Information shown:
────────
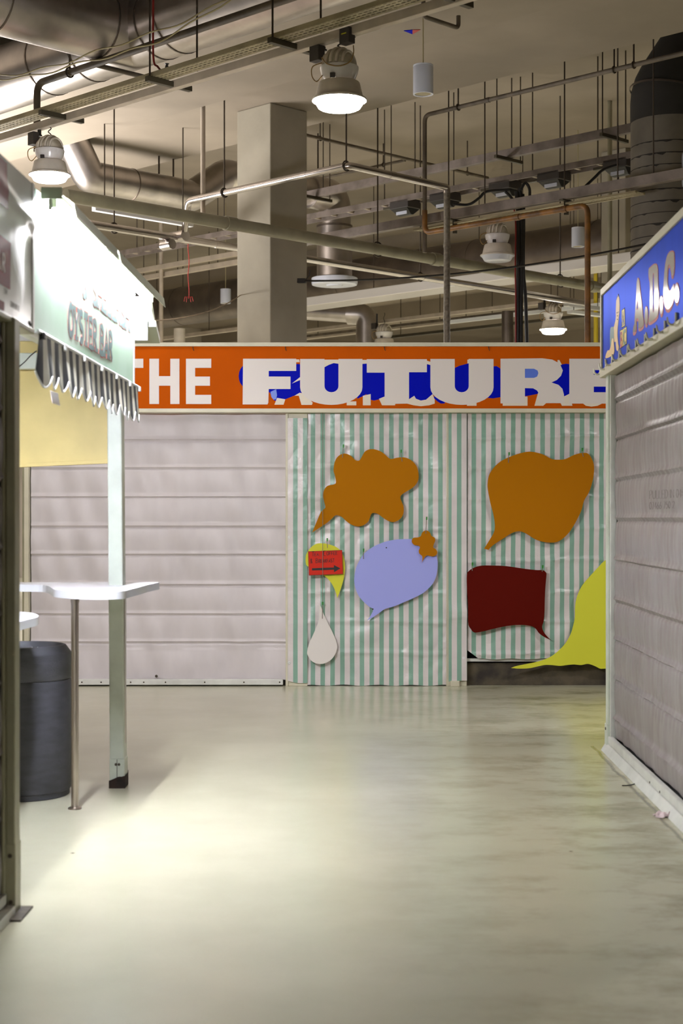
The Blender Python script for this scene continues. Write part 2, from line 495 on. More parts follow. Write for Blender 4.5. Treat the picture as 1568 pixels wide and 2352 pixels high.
M['backboard'] = mat('stall_side_board', (120, 116, 104), 0.6)
# ================================================================== the hall
def QP(p, q, z):
    r = A_ * p + B_ * q
    return Vector((r.x, r.y, z))
def slab(p0, p1, q0, q1, z0, z1):
    c = [(p0, q0), (p1, q0), (p1, q1), (p0, q1)]
    return MB().hexa([QP(a, b, z0) for a, b in c], [QP(a, b, z1) for a, b in c])
PW, Q0, Q1 = 34, -10, 44
structure('floor', slab(-PW, PW, Q0, Q1, -0.2, 0.0), M['floor'])
structure('ceiling', slab(-PW, PW, Q0, 10.84, 5.85, 7.1), M['concrete'])
structure('ceiling', slab(-PW, PW, 10.84, 12.63, 6.0, 7.1), M['concrete'])
structure('ceiling', slab(-PW, PW, 12.63, Q1, 6.75, 7.1), M['concrete'])
structure('wall_front', slab(-PW, PW, Q0 - 0.3, Q0, -0.2, 7.1), M['wall'])
structure('wall_back', slab(-PW, PW, Q1, Q1 + 0.3, -0.2, 7.1), M['wall'])
structure('wall_left', slab(PW, PW + 0.3, Q0, Q1, -0.2, 7.1), M['wall'])
structure('wall_right', slab(-PW - 0.3, -PW, Q0, Q1, -0.2, 7.1), M['wall'])
# beams dropping from the far slab
for qa, qb, zb in ((21.6, 22.6, 6.3), (28.5, 29.7, 6.3), (36.0, 37.2, 6.25)):
    structure('trim_1', slab(-PW, PW, qa, qb, zb, 6.75), M['concrete'])
def column(px, Y, side, z1, label):
    c = V(px, 1190, Y); c.z = 0
    pts = [c, c + B_ * side, c + B_ * side + A_ * side, c + A_ * side]
    top = [p + Vector((0, 0, z1)) for p in pts]
    o = obj('concrete_column', MB().hexa(pts, top), M['column'], bevel=0.012)
    return tag(o, label, 'column')
column(621, 17.2, 0.55, 6.0, 'square concrete column rising behind the orange sign to the ceiling')
column(1436, 22.5, 0.42, 6.75, 'distant concrete column beside the large painted duct on the right')

# ================================================================== stalls at the end of the aisle
YB = 14.22
def PB(px, py, Y=YB):
    return V(px, py, Y)
def sheet_y(x, z):
    return noise.noise(Vector((x * 3.1, 0.3, z * 3.7))) * 0.5 + noise.noise(Vector((x * 9, 4.3, z * 5))) * 0.22
def shutter_wall(nm, x0, x1, z0, z1, yfn, seams, mtl, parent, nu=140, nv=230, wr=0.026, axis='x'):
    """a roller curtain hung in folds: ridges at the seams, soft wrinkles between"""
    def disp(u, z):
        d = 0.0
        for s_ in seams:
            t = (z - s_)
            if abs(t) < 0.03:
                d += 0.013 * math.cos(t / 0.03 * PI / 2) ** 2
            if -0.024 < t < -0.004: d -= 0.012
        pos = min(((z - s_) / 0.26 for s_ in seams if z >= s_), default=(z - z0) / 0.26)
        d += 0.01 * math.sin(PI * min(max(pos, 0), 1))
        d += wr * 1.3 * noise.noise(Vector((u * 5.5 + 1.5 * z, z * 1.6, 1.7)))
        d += wr * 0.6 * noise.noise(Vector((u * 2.0, z * 2.6, 5.1)))
        return d
    def fn(a, b):
        u = x0 + (x1 - x0) * a
        z = z0 + (z1 - z0) * b
        return yfn(u, z, disp(u, z))
    mb = MB().grid(fn, nu, nv)
    mb.keep = True
    return obj(nm, mb, mtl, parent, smooth=50)

st = thing('market_stall', 'closed market stall with a pale slatted shutter left of the striped sheeting', 'market stall', (PB(360, 1575).x, YB, 0))
xl, xr = PB(70, 0).x, PB(656, 0).x
seams = [CAMZ + (HY - y) / 256.7 for y in (1008, 1074, 1139, 1207, 1272, 1341, 1410, 1475)]
shutter_wall('shutter', xl, xr, 0.05, 2.46, lambda u, z, d: Vector((u, YB + 0.03 - d - (0.012 * max(0, math.sin(u * 9.5 + 1)) if z < 0.33 else 0), z)), seams, M['shutter'], st)
obj('post', MB().box(PB(52, 0).x, PB(57, 0).x, YB - 0.02, YB + 0.1, 0, 2.46), M['olive'], st, bevel=0.004)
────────
What you should do:
Write out each line of the listing above, exactly, from its first line to the line holding "column(1436, 22.5, 0.42, 6.75, 'distant", inclusive. Skip the pictures.

Complete response:
The Blender Python script for this scene continues. Write part 2, from line 495 on. More parts follow. Write for Blender 4.5. Treat the picture as 1568 pixels wide and 2352 pixels high.
M['backboard'] = mat('stall_side_board', (120, 116, 104), 0.6)
# ================================================================== the hall
def QP(p, q, z):
    r = A_ * p + B_ * q
    return Vector((r.x, r.y, z))
def slab(p0, p1, q0, q1, z0, z1):
    c = [(p0, q0), (p1, q0), (p1, q1), (p0, q1)]
    return MB().hexa([QP(a, b, z0) for a, b in c], [QP(a, b, z1) for a, b in c])
PW, Q0, Q1 = 34, -10, 44
structure('floor', slab(-PW, PW, Q0, Q1, -0.2, 0.0), M['floor'])
structure('ceiling', slab(-PW, PW, Q0, 10.84, 5.85, 7.1), M['concrete'])
structure('ceiling', slab(-PW, PW, 10.84, 12.63, 6.0, 7.1), M['concrete'])
structure('ceiling', slab(-PW, PW, 12.63, Q1, 6.75, 7.1), M['concrete'])
structure('wall_front', slab(-PW, PW, Q0 - 0.3, Q0, -0.2, 7.1), M['wall'])
structure('wall_back', slab(-PW, PW, Q1, Q1 + 0.3, -0.2, 7.1), M['wall'])
structure('wall_left', slab(PW, PW + 0.3, Q0, Q1, -0.2, 7.1), M['wall'])
structure('wall_right', slab(-PW - 0.3, -PW, Q0, Q1, -0.2, 7.1), M['wall'])
# beams dropping from the far slab
for qa, qb, zb in ((21.6, 22.6, 6.3), (28.5, 29.7, 6.3), (36.0, 37.2, 6.25)):
    structure('trim_1', slab(-PW, PW, qa, qb, zb, 6.75), M['concrete'])
def column(px, Y, side, z1, label):
    c = V(px, 1190, Y); c.z = 0
    pts = [c, c + B_ * side, c + B_ * side + A_ * side, c + A_ * side]
    top = [p + Vector((0, 0, z1)) for p in pts]
    o = obj('concrete_column', MB().hexa(pts, top), M['column'], bevel=0.012)
    return tag(o, label, 'column')
column(621, 17.2, 0.55, 6.0, 'square concrete column rising behind the orange sign to the ceiling')
column(1436, 22.5, 0.42, 6.75, 'distant concrete column beside the large painted duct on the right')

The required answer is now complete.